Noter le goût et le toucher

Je poursuis aujourd’hui l’enseignement au sujet du contrôle des sens (dama), et plus spécifiquement, le contrôle du goût. Tous les jours, les yogis prennent un petit déjeuner et un repas de midi. Ils s’abstiennent de toute nourriture solide après midi car ils observent les neuf préceptes. Ils prennent parfois un jus ou, éventuellement, du miel dans l’après-midi s’ils ont très faim. Il est important de contrôler les sens quand on mange. Dans le mahāsatipaṭṭhāna sutta, le Buddha déclare: asite pīte khāyite sāyite sampajānakārī hoti (le yogi doit appliquer la claire compréhension dans ce qui est mangé, bu, mordu ou goûté). La sagesse ou la compréhension apparaissent alors.

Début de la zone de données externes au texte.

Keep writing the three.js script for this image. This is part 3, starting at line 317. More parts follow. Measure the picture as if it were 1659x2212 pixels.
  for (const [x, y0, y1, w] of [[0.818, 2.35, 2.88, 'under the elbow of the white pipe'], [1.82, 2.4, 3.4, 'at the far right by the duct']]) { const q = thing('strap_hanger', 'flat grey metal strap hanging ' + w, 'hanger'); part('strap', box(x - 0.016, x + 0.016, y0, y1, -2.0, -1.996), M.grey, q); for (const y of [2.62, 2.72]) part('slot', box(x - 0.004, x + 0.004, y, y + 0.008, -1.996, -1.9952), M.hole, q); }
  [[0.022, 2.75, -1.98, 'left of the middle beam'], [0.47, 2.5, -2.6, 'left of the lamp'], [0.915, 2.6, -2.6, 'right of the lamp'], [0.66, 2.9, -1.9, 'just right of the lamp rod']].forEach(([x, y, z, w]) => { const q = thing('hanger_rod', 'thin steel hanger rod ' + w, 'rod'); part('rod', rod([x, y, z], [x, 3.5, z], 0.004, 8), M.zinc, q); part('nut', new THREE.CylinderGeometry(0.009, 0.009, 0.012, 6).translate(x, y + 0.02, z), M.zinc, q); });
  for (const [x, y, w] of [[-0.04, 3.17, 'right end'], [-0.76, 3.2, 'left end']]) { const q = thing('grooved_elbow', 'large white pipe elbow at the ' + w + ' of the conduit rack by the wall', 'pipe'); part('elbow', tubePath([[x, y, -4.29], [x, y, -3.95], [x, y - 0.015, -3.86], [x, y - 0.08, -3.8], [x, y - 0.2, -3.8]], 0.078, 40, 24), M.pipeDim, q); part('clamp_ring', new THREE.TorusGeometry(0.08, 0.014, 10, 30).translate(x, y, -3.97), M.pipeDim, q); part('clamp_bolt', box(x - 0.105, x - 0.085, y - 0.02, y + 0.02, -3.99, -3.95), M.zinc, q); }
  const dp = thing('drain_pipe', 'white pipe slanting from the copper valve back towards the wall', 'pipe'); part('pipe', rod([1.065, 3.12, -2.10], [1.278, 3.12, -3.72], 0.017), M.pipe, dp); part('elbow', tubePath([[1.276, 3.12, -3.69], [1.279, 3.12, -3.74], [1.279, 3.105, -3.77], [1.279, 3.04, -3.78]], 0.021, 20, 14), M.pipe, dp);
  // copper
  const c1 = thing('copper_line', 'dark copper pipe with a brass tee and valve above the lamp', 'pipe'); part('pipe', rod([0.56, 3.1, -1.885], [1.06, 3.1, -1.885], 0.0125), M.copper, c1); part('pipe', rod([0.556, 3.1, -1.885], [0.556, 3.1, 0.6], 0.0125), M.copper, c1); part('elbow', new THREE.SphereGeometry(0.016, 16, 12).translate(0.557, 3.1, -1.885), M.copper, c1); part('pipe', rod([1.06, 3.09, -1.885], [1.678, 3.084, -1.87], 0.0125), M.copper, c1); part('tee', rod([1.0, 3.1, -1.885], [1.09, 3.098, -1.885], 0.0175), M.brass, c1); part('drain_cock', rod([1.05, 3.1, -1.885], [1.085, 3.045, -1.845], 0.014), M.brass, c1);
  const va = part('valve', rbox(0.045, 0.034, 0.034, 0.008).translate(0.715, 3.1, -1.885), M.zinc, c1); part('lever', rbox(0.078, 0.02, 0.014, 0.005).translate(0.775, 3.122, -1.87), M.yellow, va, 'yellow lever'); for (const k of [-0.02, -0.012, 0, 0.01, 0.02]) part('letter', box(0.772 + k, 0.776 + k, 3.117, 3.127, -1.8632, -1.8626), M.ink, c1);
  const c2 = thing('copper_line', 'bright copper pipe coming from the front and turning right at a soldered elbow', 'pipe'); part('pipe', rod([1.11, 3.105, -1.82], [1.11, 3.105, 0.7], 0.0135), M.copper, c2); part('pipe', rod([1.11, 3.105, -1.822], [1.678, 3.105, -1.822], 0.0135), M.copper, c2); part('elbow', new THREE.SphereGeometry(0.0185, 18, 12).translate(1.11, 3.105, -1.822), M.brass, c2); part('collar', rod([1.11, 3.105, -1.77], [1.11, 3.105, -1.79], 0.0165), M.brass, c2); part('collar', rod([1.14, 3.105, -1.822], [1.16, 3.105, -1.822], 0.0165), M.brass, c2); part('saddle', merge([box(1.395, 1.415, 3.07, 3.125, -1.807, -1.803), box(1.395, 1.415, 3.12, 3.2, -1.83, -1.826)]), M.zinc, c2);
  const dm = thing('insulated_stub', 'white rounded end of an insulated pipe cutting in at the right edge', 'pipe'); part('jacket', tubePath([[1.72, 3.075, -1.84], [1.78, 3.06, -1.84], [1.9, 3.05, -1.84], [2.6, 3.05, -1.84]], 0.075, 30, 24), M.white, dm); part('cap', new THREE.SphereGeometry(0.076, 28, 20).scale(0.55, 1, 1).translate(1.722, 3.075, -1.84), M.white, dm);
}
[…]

Il faut essayer d’être attentif depuis le moment où on voit la nourriture sur la table jusqu’à son ingestion complète. J’ai déjà expliqué comment observer toutes les actions impliquées. On doit être attentif aussi quand on boit ou prend son dessert, quand on sirote un thé ou suce un bonbon.

J’ai expliqué comment les yogis pouvaient parvenir à la compréhension en faisant l’expérience des quatre éléments pendant le repas. Ils peuvent aussi percevoir les cinq agrégats: rūpa (nourriture, langue); nāma (lorsqu’ils notent « mâcher »); vedanā (lorsque c’est savoureux ou, à l’inverse, mauvais, les yogis se réjouissent ou sont abattus); saññā; saṅkhāra;viññāṇa. Autrefois au Sri Lanka, les moines devenaient arhats en mangeant attentivement.

Nous pratiquons vipassanā pour nous libérer du cycle des renaissances. Pour cela il faut réaliser magga et phala, le chemin et le fruit. Il est dit dans les écritures qu’un bhikkhu énergique renonce aux quatre ou cinq dernières bouchées de son repas en buvant plutôt de l’eau (cattāro pañca ālope, abhutvā udakaṃ pive. alaṃ phāsuvihārāya, pahitattassa bhikkhuno). Ainsi sera-t-il à l’aise. Il ne sera pas accablé de paresse, de baillements, d’étirements ou de somnolence. Bref, le yogi doit se nourrir correctement mais éviter de manger trop sous peine d’avoir les yeux et la tête lourds et de ne pas parvenir à développer l’attention. Boire de l’eau facilite la digestion. Avec l’attention, le yogi comprend que la langue et l’objet gustatif ressortissent du corps, la conscience gustative et l’esprit qui note, de l’esprit.

Kāyāpasāda, c’est la sensibilité du corps, le sens du toucher, lequel se trouve sur toute la surface du corps. Ressentir une tension par exemple ressortit du toucher. Le plus souvent, nous ne notons pas le toucher sauf certains yogis à qui on instruit de noter « assis, toucher » car ils ne parviennent pas à percevoir le soulèvement et l’abaissement. Lorsque nous notons l’objet primaire attentivement, l’attention se renforce et tout objet qui apparaîtrait aux autres portes des sens nous apparaît clairement. Bref, on ne note pas ces objets secondaires volontairement mais quand l’attention atteint une certaine qualité, ils viennent immédiatement dans le champ de notre attention.